● **Exercise description**:
Retype all of the listing exactly, passing over any picture you find.

● **Source excerpt**:

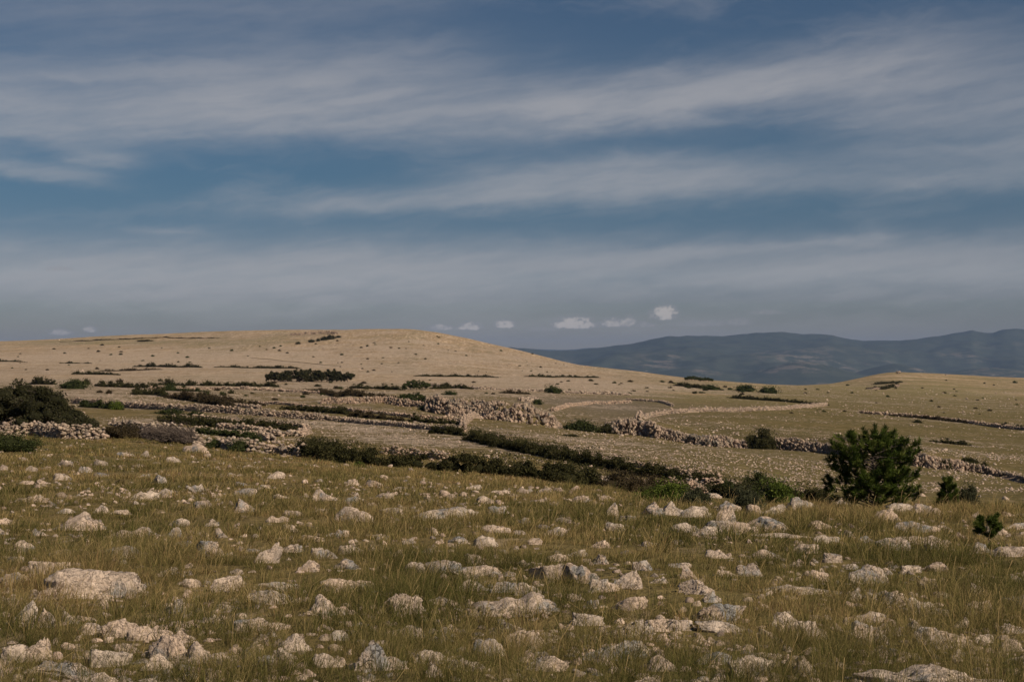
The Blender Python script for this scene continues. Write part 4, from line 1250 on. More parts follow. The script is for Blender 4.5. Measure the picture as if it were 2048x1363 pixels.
BU = [
 (20, 922, 150, 46, "low green juniper bush at the left edge in front of the walls", M_BUSH, 1, 55, 75, 5200, .035),
 (337, 886, 46, 36, "dark rounded bramble bush against the wall stub", M_BRAMBLE, 2, 60, 100, 2600, .06),
 (425, 896, 56, 22, "low green bramble at the left foot of the low wall", M_BUSH, 3, 60, 100, 2200, .06),
 (482, 902, 62, 26, "green bramble at the right foot of the low wall", M_BUSH, 4, 60, 100, 2200, .06),
 (507, 884, 44, 22, "dark bush on top of the broken wall near the dark wall end", M_BUSH, 5, 70, 120, 1800, .07),
 (233, 819, 30, 20, "round green bush in front of the bright white wall", M_GREEN, 6, 120, 230, 1500, .08),
 (148, 777, 72, 21, "broad flat-domed green bush, left one of the twin bushes on the plain", M_BUSH, 7, 280, 480, 2400, .06),
 (172, 769, 24, 14, "small dark dome, right one of the twin bushes on the plain", M_HEDGE, 8, 300, 520, 900, .1),
 (275, 789, 26, 18, "dark rounded bush at the upper end of the slanting hedge", M_HEDGE, 9, 190, 380, 1200, .09),
 (340, 779, 30, 15, "dark bush left in the scrub above the slanting hedge", M_BUSH, 10, 240, 430, 1200, .09),
 (412, 790, 18, 12, "small round green bush right of the slanting hedge", M_BUSH, 11, 220, 380, 900, .1),
 (446, 790, 16, 10, "small round green bush, the right one of a pair beside the slanting hedge", M_BUSH, 12, 220, 380, 900, .1),
 (900, 789, 34, 10, "low humped shrub on the slope above the tall cliff", M_BUSH, 13, 230, 420, 1200, .09),
 (850, 820, 34, 10, "low green shrub at the foot of the tall cliff's left end", M_BUSH, 14, 190, 300, 1100, .09),
 (1075, 808, 26, 12, "small leaning shrub on the cliff top near the ring of stones", M_BUSH, 15, 230, 420, 1200, .09),
 (1160, 862, 84, 26, "dark dense thicket filling the floor of the hollow", M_BUSH, 16, 195, 300, 2600, .06),
 (1215, 866, 60, 22, "dark bush beside the shadowed rock knob in the hollow", M_HEDGE, 17, 195, 300, 1800, .07),
 (1140, 872, 48, 6, "thin dark prostrate shrub on the pasture below the hollow", M_HEDGE, 18, 140, 230, 900, .08),
 (1525, 897, 72, 46, "large solitary round dark bush before the valley scarp", M_HEDGE, 19, 160, 250, 4200, .045),
 (1500, 890, 30, 22, "darker low shoulder bush on the round bush's left side", M_HEDGE, 20, 165, 260, 1200, .08),
 (1690, 905, 46, 18, "dark shrub on the scarp just left of the pine's top", M_HEDGE, 21, 165, 260, 1300, .08),
 (1788, 925, 108, 48, "broad dark bush on the scarp directly behind the pine", M_HEDGE, 22, 140, 220, 3200, .05),
 (1890, 938, 36, 22, "dark bush hugging the shaded grooved scarp", M_HEDGE, 23, 140, 220, 1300, .08),
 (1935, 924, 52, 12, "flat dark bush on the lip of the rubble scarp", M_HEDGE, 24, 150, 260, 1300, .08),
 (1942, 940, 26, 18, "round dark bush below the scarp lip, left of a pair", M_HEDGE, 25, 140, 240, 1000, .09),
 (1968, 942, 22, 26, "upright dark bush below the scarp lip, right of a pair", M_HEDGE, 26, 140, 240, 1000, .09),
 (1835, 845, 26, 8, "small dark shrub alone on the right slope under the grey wall", M_HEDGE, 27, 220, 480, 800, .1),
 (1778, 867, 18, 6, "small dark shrub with a pale stone on the right slope", M_HEDGE, 28, 190, 400, 700, .1),
 (1340, 1004, 96, 54, "bright green bush behind the boulder cluster's left end", M_GREEN, 29, 26, 60, 4200, .04),
 (1292, 1003, 54, 32, "low bright green sprigs left of the boulder cluster", M_GREEN, 30, 26, 60, 2200, .05),
 (1392, 1010, 80, 46, "dull olive thorn bush behind the sloping pale boulder", M_GREYLEAF, 31, 26, 60, 3000, .045),
 (1492, 1018, 88, 56, "grey-green thorny bush growing among the clustered boulders", M_GREYLEAF, 32, 24, 60, 3200, .04),
 (1512, 988, 78, 52, "tall dark bush rising out of the hedge behind the boulder cluster", M_BUSH, 33, 40, 85, 3600, .045),
 (1555, 1004, 104, 58, "bright green bush left of the tall grey round boulder", M_GREEN, 34, 26, 70, 4200, .04),
 (1460, 978, 44, 24, "green bush at the left end of the hedge near the collapsed wall", M_BUSH, 35, 50, 90, 1800, .06),
 (1640, 1006, 60, 34, "dark bush between the hedge and the pine's left side", M_HEDGE, 36, 28, 80, 2400, .05),
 (718, 935, 26, 12, "small bright green plant alone on grass in front of the hedge", M_GREEN, 37, 55, 85, 900, .1),
 (240, 968, 24, 12, "tiny brown shrub beside a grey boulder on the far left slope", M_BRAMBLE, 38, 28, 50, 800, .1),
 (1935, 1012, 56, 58, "grey-green bush right of the bright conical young pine", M_GREYLEAF, 39, 26, 60, 2600, .05),
 (1880, 1016, 36, 30, "low green sprigs at the foot of the conical young pine", M_GREEN, 40, 24, 60, 1200, .07),
 (290, 682, 40, 4, "little row of dark shrubs below the left hill's brow", M_HEDGE, 41, 1000, 1330, 600, .12),
]
for u, v, w, h, lab, mt, key, lo, hi, n, lf in BU:
    bush(u, v, w, h, lab, mt, key, 0.0, lo, hi, "bushes by the walls and scarps" if v < 990 else "bushes behind the boulder cluster", n, lf)
bush(1110, 786, 42, 19, "wind-leaned wedge-shaped bush standing alone on the plain", M_BUSH, 50, -.45, 280, 520, "bushes by the walls and scarps", 1800, .07)
for k, (u, v, w, h, pos) in enumerate([(1420, 779, 40, 13, "left"), (1490, 782, 52, 15, "middle"), (1540, 786, 48, 17, "right")]):
    bush(u, v, w, h, f"dark clump in the ridge scrub row, the {pos} of three", M_BUSH, 60 + k, 0, 400, 800, "clumps in the ridge scrub row", 1100, .09)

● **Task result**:
The Blender Python script for this scene continues. Write part 4, from line 1250 on. More parts follow. The script is for Blender 4.5. Measure the picture as if it were 2048x1363 pixels.
BU = [
 (20, 922, 150, 46, "low green juniper bush at the left edge in front of the walls", M_BUSH, 1, 55, 75, 5200, .035),
 (337, 886, 46, 36, "dark rounded bramble bush against the wall stub", M_BRAMBLE, 2, 60, 100, 2600, .06),
 (425, 896, 56, 22, "low green bramble at the left foot of the low wall", M_BUSH, 3, 60, 100, 2200, .06),
 (482, 902, 62, 26, "green bramble at the right foot of the low wall", M_BUSH, 4, 60, 100, 2200, .06),
 (507, 884, 44, 22, "dark bush on top of the broken wall near the dark wall end", M_BUSH, 5, 70, 120, 1800, .07),
 (233, 819, 30, 20, "round green bush in front of the bright white wall", M_GREEN, 6, 120, 230, 1500, .08),
 (148, 777, 72, 21, "broad flat-domed green bush, left one of the twin bushes on the plain", M_BUSH, 7, 280, 480, 2400, .06),
 (172, 769, 24, 14, "small dark dome, right one of the twin bushes on the plain", M_HEDGE, 8, 300, 520, 900, .1),
 (275, 789, 26, 18, "dark rounded bush at the upper end of the slanting hedge", M_HEDGE, 9, 190, 380, 1200, .09),
 (340, 779, 30, 15, "dark bush left in the scrub above the slanting hedge", M_BUSH, 10, 240, 430, 1200, .09),
 (412, 790, 18, 12, "small round green bush right of the slanting hedge", M_BUSH, 11, 220, 380, 900, .1),
 (446, 790, 16, 10, "small round green bush, the right one of a pair beside the slanting hedge", M_BUSH, 12, 220, 380, 900, .1),
 (900, 789, 34, 10, "low humped shrub on the slope above the tall cliff", M_BUSH, 13, 230, 420, 1200, .09),
 (850, 820, 34, 10, "low green shrub at the foot of the tall cliff's left end", M_BUSH, 14, 190, 300, 1100, .09),
 (1075, 808, 26, 12, "small leaning shrub on the cliff top near the ring of stones", M_BUSH, 15, 230, 420, 1200, .09),
 (1160, 862, 84, 26, "dark dense thicket filling the floor of the hollow", M_BUSH, 16, 195, 300, 2600, .06),
 (1215, 866, 60, 22, "dark bush beside the shadowed rock knob in the hollow", M_HEDGE, 17, 195, 300, 1800, .07),
 (1140, 872, 48, 6, "thin dark prostrate shrub on the pasture below the hollow", M_HEDGE, 18, 140, 230, 900, .08),
 (1525, 897, 72, 46, "large solitary round dark bush before the valley scarp", M_HEDGE, 19, 160, 250, 4200, .045),
 (1500, 890, 30, 22, "darker low shoulder bush on the round bush's left side", M_HEDGE, 20, 165, 260, 1200, .08),
 (1690, 905, 46, 18, "dark shrub on the scarp just left of the pine's top", M_HEDGE, 21, 165, 260, 1300, .08),
 (1788, 925, 108, 48, "broad dark bush on the scarp directly behind the pine", M_HEDGE, 22, 140, 220, 3200, .05),
 (1890, 938, 36, 22, "dark bush hugging the shaded grooved scarp", M_HEDGE, 23, 140, 220, 1300, .08),
 (1935, 924, 52, 12, "flat dark bush on the lip of the rubble scarp", M_HEDGE, 24, 150, 260, 1300, .08),
 (1942, 940, 26, 18, "round dark bush below the scarp lip, left of a pair", M_HEDGE, 25, 140, 240, 1000, .09),
 (1968, 942, 22, 26, "upright dark bush below the scarp lip, right of a pair", M_HEDGE, 26, 140, 240, 1000, .09),
 (1835, 845, 26, 8, "small dark shrub alone on the right slope under the grey wall", M_HEDGE, 27, 220, 480, 800, .1),
 (1778, 867, 18, 6, "small dark shrub with a pale stone on the right slope", M_HEDGE, 28, 190, 400, 700, .1),
 (1340, 1004, 96, 54, "bright green bush behind the boulder cluster's left end", M_GREEN, 29, 26, 60, 4200, .04),
 (1292, 1003, 54, 32, "low bright green sprigs left of the boulder cluster", M_GREEN, 30, 26, 60, 2200, .05),
 (1392, 1010, 80, 46, "dull olive thorn bush behind the sloping pale boulder", M_GREYLEAF, 31, 26, 60, 3000, .045),
 (1492, 1018, 88, 56, "grey-green thorny bush growing among the clustered boulders", M_GREYLEAF, 32, 24, 60, 3200, .04),
 (1512, 988, 78, 52, "tall dark bush rising out of the hedge behind the boulder cluster", M_BUSH, 33, 40, 85, 3600, .045),
 (1555, 1004, 104, 58, "bright green bush left of the tall grey round boulder", M_GREEN, 34, 26, 70, 4200, .04),
 (1460, 978, 44, 24, "green bush at the left end of the hedge near the collapsed wall", M_BUSH, 35, 50, 90, 1800, .06),
 (1640, 1006, 60, 34, "dark bush between the hedge and the pine's left side", M_HEDGE, 36, 28, 80, 2400, .05),
 (718, 935, 26, 12, "small bright green plant alone on grass in front of the hedge", M_GREEN, 37, 55, 85, 900, .1),
 (240, 968, 24, 12, "tiny brown shrub beside a grey boulder on the far left slope", M_BRAMBLE, 38, 28, 50, 800, .1),
 (1935, 1012, 56, 58, "grey-green bush right of the bright conical young pine", M_GREYLEAF, 39, 26, 60, 2600, .05),
 (1880, 1016, 36, 30, "low green sprigs at the foot of the conical young pine", M_GREEN, 40, 24, 60, 1200, .07),
 (290, 682, 40, 4, "little row of dark shrubs below the left hill's brow", M_HEDGE, 41, 1000, 1330, 600, .12),
]
for u, v, w, h, lab, mt, key, lo, hi, n, lf in BU:
    bush(u, v, w, h, lab, mt, key, 0.0, lo, hi, "bushes by the walls and scarps" if v < 990 else "bushes behind the boulder cluster", n, lf)
bush(1110, 786, 42, 19, "wind-leaned wedge-shaped bush standing alone on the plain", M_BUSH, 50, -.45, 280, 520, "bushes by the walls and scarps", 1800, .07)
for k, (u, v, w, h, pos) in enumerate([(1420, 779, 40, 13, "left"), (1490, 782, 52, 15, "middle"), (1540, 786, 48, 17, "right")]):
    bush(u, v, w, h, f"dark clump in the ridge scrub row, the {pos} of three", M_BUSH, 60 + k, 0, 400, 800, "clumps in the ridge scrub row", 1100, .09)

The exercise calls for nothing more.